What is glacier sliding

TL;DR

This paper proposes a comprehensive framework for understanding glacier sliding by incorporating multiple sub-processes and resistance components, challenging traditional single-parameter models and emphasizing the importance of scale-dependent factors.

Contribution

It introduces a new framework that models glacier sliding as a sum of multiple sub-processes, accounting for scale and setting dependencies, and suggests a combined Coulomb and power-law approach.

Findings

Sliding relationships depend on setting and scale.

A new framework models sliding as a sum of sub-processes.

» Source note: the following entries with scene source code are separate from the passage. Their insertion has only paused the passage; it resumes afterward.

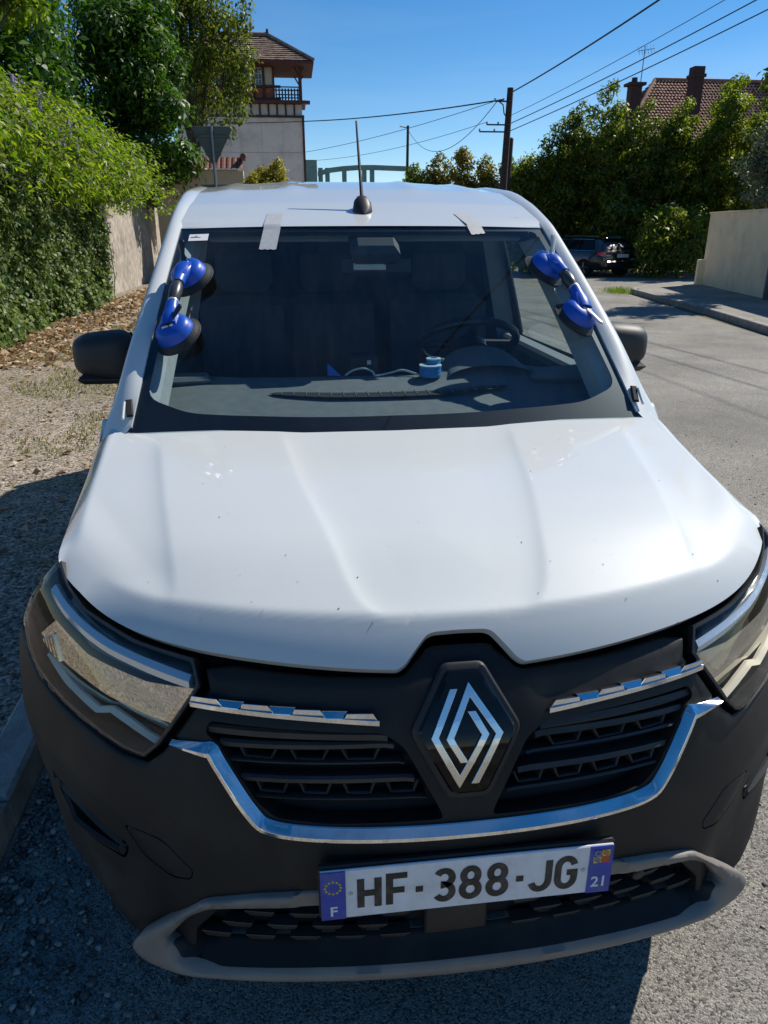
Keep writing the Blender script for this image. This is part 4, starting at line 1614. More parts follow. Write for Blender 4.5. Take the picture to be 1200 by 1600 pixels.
def lifter(label, upper, lower, tilt, lev_up, lev_lo, levmat):
    """double suction cup lifter: two rubber pads, blue heads, a bar between, a clamp lever on each head"""
    a, n1 = ws_frame(upper)
    b, n2 = ws_frame(lower)
    ax = (b - a).normalized()
    n = (n1 + n2).normalized()
    n = (n + Vector((tilt, 0, 0))).normalized()
    n = (n - ax * n.dot(ax)).normalized()
    s = n.cross(ax)
    mid = (a + b) / 2
    root = thing('suction_lifter', label, 'suction lifter', tuple(mid), 'blue double suction lifters on the windscreen')
    for c, sgn, lev in ((a, 1, lev_up), (b, -1, lev_lo)):
        d = ax * sgn                       # towards the other cup
        M = Matrix(((s.x, d.x, n.x, c.x), (s.y, d.y, n.y, c.y), (s.z, d.z, n.z, c.z), (0, 0, 0, 1)))
        MB().lathe([(.073, .002), (.0735, .007), (.066, .012), (.060, .020), (.050, .024)], M, 40).build('suction_pad', RUBBER, root)
        hd = MB().lathe([(.0575, .018), (.0580, .026), (.055, .031), (.0535, .040), (.047, .050), (.036, .056), (.02, .059), (.0005, .060)], M, 40).build('suction_head', BLUE, root)
        # neck rising into the bar
        mb = MB()
        P = []
        for t in np.linspace(0, 1, 9):
            P.append(M @ Vector((0, .004 + .078 * t, .040 + .020 * math.sin(t * math.pi / 2))))
        mb.tube(P, [.034, .033, .031, .028, .024, .021, .0195, .019, .019], 16)
        mb.build('neck', BLUE, hd)
        mb = MB()
        for sd in (-1, 1):
            mb.tube([M @ Vector((sd * .026, -.030, .044)), M @ Vector((sd * .020, .01, .056)), M @ Vector((sd * .014, .05, .064))], [.008, .010, .007], 8)
        mb.build('rib', BLUE, hd)
        # clamp lever: flat paddle with a rounded end
        px, py, pz = lev
        lm = MB()
        root_p = Vector((0, -.012, .058))
        dv = Vector((px, py, pz)).normalized()
        w_ = dv.cross(Vector((0, 0, 1)))
        w_ = w_.normalized() if w_.length > .1 else Vector((1, 0, 0))
        t_ = w_.cross(dv)
        secs = [(0, .010), (.012, .012), (.03, .0085), (.048, .011), (.062, .0125), (.070, .009), (.073, .003)]
        V, fs = [], []
        for L, hw in secs:
            q = root_p + dv * L
            for aa in range(8):
                an = 2 * math.pi * aa / 8
                V.append(tuple(M @ (q + w_ * hw * math.cos(an) + t_ * .0042 * math.sin(an))))
        for i in range(len(secs) - 1):
            for k in range(8):
                fs.append((i * 8 + k, i * 8 + (k + 1) % 8, (i + 1) * 8 + (k + 1) % 8, (i + 1) * 8 + k))
        fs.append(tuple(range(8)))
        fs.append(tuple((len(secs) - 1) * 8 + k for k in range(8)))
        mesh('clamp_lever', V, fs, levmat, root, None, True, 50)
        MB().tube([M @ Vector((-.017, -.012, .056)), M @ Vector((.017, -.012, .056))], .006, 10).build('lever_pin', LEVM, root)
    L = (b - a).length
    Mx = Matrix.Translation(a + n * .0605 + ax * .07) @ ax.to_track_quat('Z', 'Y').to_matrix().to_4x4()
    L2 = L - .14
    MB().lathe([(.013, 0), (.0165, .006), (.0165, .012), (.0145, .016), (.0180, .026), (.0195, L2 * .45), (.0175, L2 * .72), (.0135, L2 * .78), (.0135, L2 * .86), (.016, L2 * .9), (.016, L2)], Mx, 20).build('handle_bar', GRIP, root)
    for q in (.05, .80):
        MB().lathe([(.0150, L2 * q), (.0168, L2 * q + .002), (.0168, L2 * q + .006), (.0150, L2 * q + .008)], Mx, 20).build('collar', LEVM, root)
    return root


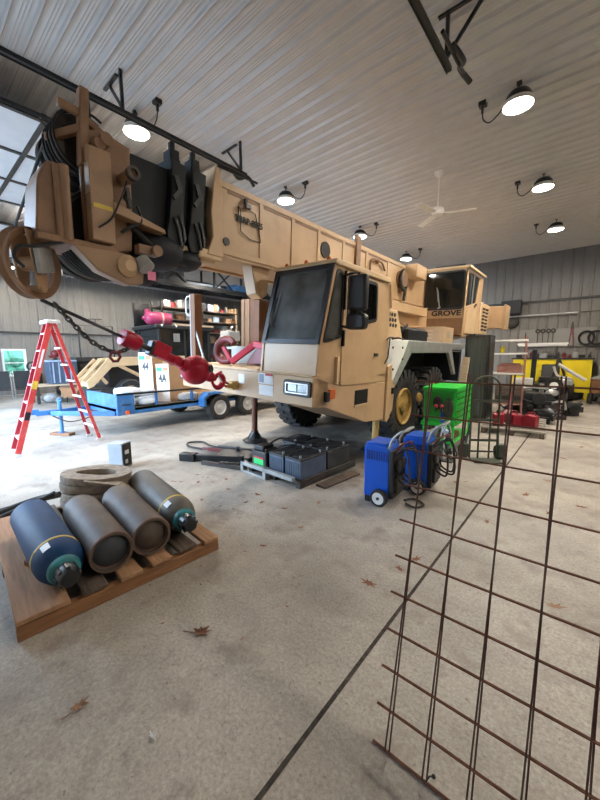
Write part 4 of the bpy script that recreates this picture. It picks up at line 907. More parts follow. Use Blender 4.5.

Maximum cavitation scale influences resistance division.

Abstract

Glacier and ice-sheet motion is fundamental to glaciology. However, we still lack a consensus for the optimal way to relate basal velocity to basal traction for large-scale glacier and ice-sheet models (the 'sliding relationship'). Typically, a single tunable coefficient loosely connected to one or a limited number of physical processes is varied spatially to reconcile model output with observations. Yet, process-agnostic studies indicate that the suitability of a given sliding relationship depends on the setting. Here, we suggest that this arises from myriad overlapping setting- and scale-dependent sliding sub-processes, including complicated near-basal stress states not captured by large-scale models, reviewed here as comprising a basal 'sliding layer'. A corresponding 'bulk layer' then accounts for ice deformation only minimally influenced by bed properties. We provide a framework for incorporating arbitrarily many sub-processes within a given region -- separated into normal ('form drag') and tangential ('slip') resistance at the ice-bed interface, stressing that the maximum scale of cavitation is an important contributor to the division between the two. Under reasonable assumptions, our framework implies that sliding relationships should fall within a sum of regularised-Coulomb and power-law components, with a rough-smooth distinction proving more consequential in dictating sliding behaviour than a traditional hard-soft transition.